CASL is the legislative equivalent of someone having replaced all the balls in a ball pit with hand grenades, throwing a bunch of toddlers in and expecting the rest of us to crowd around the ball-turned-hand-grenade pit confident none of the toddlers will pull a pin.
The threats are so numerous that no one can be sure which toddler will pull which pin. But everyone with an ounce of common sense is certain a pin will be pulled. The only question is who gets his ass blown off.
Most, if not all CASL supporters probably hate the U.S. CAN-SPAM Act because it is opt-out based.
CAN-SPAM is opt-out based for a reason. It also preempted state anti-spam legislation with the exception of laws concerning fraud and does not include a private right of action. 
As a result, anti-spammers claim it lacks bite. They are wrong.

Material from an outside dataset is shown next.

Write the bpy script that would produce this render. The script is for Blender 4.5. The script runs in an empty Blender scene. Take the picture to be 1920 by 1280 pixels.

CAN-SPAM ensures ridiculous nonsense like the seemingly innocent, but nonetheless law-breaking scenario outlined above doesn’t happen. But it gives U.S. law enforcement and ISPs the necessary tools to go after the real bad guys while limiting the possibility of abuse by zealots with too much time on their hands. It has been leveraged repeatedly without harming legitimate business interests.
Conversely, CASL invites abuse on too many fronts to count.
And when that abuse occurs, I’ll be right there to say: “I told you so.”